Надежда. Русский уникальный концепт надежда связан с верой (1), что видно уже из его словарного толкования: 'вера в возможность осуществления чего-нибудь радостного, благоприятного'. Этим он отличается от соответствующих концептов в английском (hope) или во французском (esperance): в русском слове отсутствует имеющийся в этих словах компонент смысла 'уверенность в возможности осуществления'. Русский концепт надежда, в ряду других русских ключевых представлений, отражает идею непредсказуемости и неконтролируемости – сравним русский возвратный глагол надеяться (где состояние замкнуто в сферу субъекта и не переходит на объект) и английский переходный глагол hope, отражающий представление об активности действия и его направленности на объект (надежды).
Любовь. Многие отечественные и зарубежные авторы в разные эпохи и независимо друг от друга отмечают особый «вселенский» характер русского понятия любовь, которое объемлет всё в мире и не имеет ярко выраженного сексуального характера: вполне по-русски звучит, например, я люблю конфеты, тогда как по-английски это звучало бы несколько странно, как если бы говорящий отнесся к конфетам с тем же чувством, с каким обычно относится к женщинам или к детям (по-английски здесь как нейтральное возможно только I like 'мне нравится').

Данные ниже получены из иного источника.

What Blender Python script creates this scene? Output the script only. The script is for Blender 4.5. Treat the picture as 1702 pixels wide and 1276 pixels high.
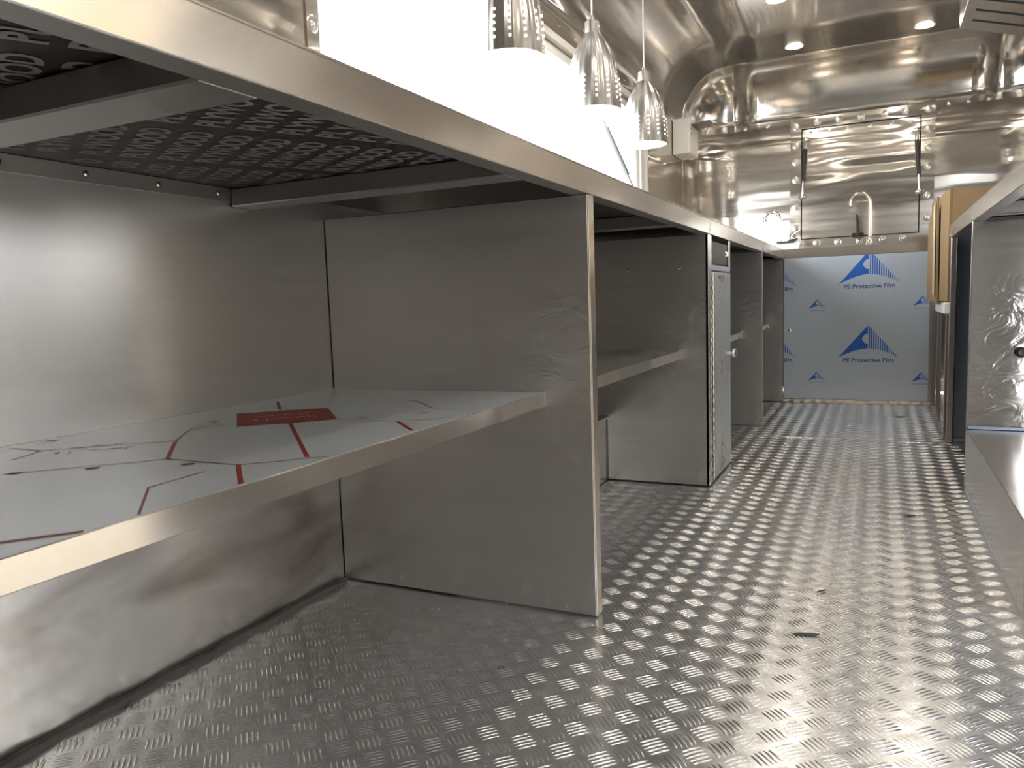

Особое «любовное» отношение к миру проявляется в непереводимом русском глаголе любоваться, которое в общем означает заинтересованное и полное добрых чувств внимание к любому объекту наблюдения (здесь проявляется отмечаемая А. Вежбицкой характерная для русских установка на эмпатию, этически окрашенное отношение к миру, сопереживание всему сущему). Характерно, что этимологически общий корень с любовь имеет и местоименное прилагательное любой (т. е. всякий, каждый).
В этом плане как семантическая калька с западных языков выглядит современное идиоматичное выражение заниматься любовью: в русском мире ценностей любовью нельзя «заниматься» (как объектом действия), ее можно только переживать как особое интенциональное состояние. Поэтому глагол любить совершенно нормально используется в роли вспомогательного глагола в составных глагольных сказуемых – Я люблю петь (по-английски здесь тоже будет like).
Тоска. Как свидетельствует А.Д. Шмелев, на непереводимость русского слова тоска и национальную специфичность обозначаемого им душевного состояния обращали внимание многие иностранцы, изучавшие русский язык (и в их числе великий австрийский поэт Р.М. Рильке). Трудно даже объяснить человеку, незнакомому с тоскою, что это такое. Словарные определения («тяжелое, гнетущее чувство, душевная тревога», «гнетущая, томительная скука», «скука, уныние», «душевная тревога, соединенная с грустью; уныние») описывают душевные состояния, родственные тоске, но не тождественные ей. Пожалуй, лучше всего для описания тоски подходят развернутые описания: тоска – это то, что испытывает человек, который чего-то хочет, но не знает точно, чего именно, и знает только, что это недостижимо. А когда объект тоски может быть установлен, это обычно что-то утерянное и сохранившееся лишь в смутных воспоминаниях: ср. тоска по родине, тоска по ушедшим годам молодости. В каком-то смысле всякая тоска может быть метафорически представлена как тоска по небесному отечеству, по утерянному раю. В склонности к тоске можно усматривать «практический идеализм» русского народа. С другой стороны, возможно, чувству тоски способствуют бескрайние русские пространства. Нередко чувство тоски обостряется во время длительного путешествия по необозримым просторам России [Зализняк, Левонтина, Шмелев 2005: 31–32]. Именно представление о пространстве включает в понятие тоски и Д.С. Лихачев, который связывает тоску с «утеснением, лишением пространства, изнутри или снаружи».
Приведем наше определение концепта тоски, навеянное словесным строем и самой ритмикой знаменитого метаязыка толкований А. Вежбицкой: «Я хочу, чтобы нечто произошло, я только не знаю, что, но я знаю, что это не произойдет никогда, да мне и не нужно, чтобы это произошло, я хочу так хотеть, мне нравится само чувство этого хотения».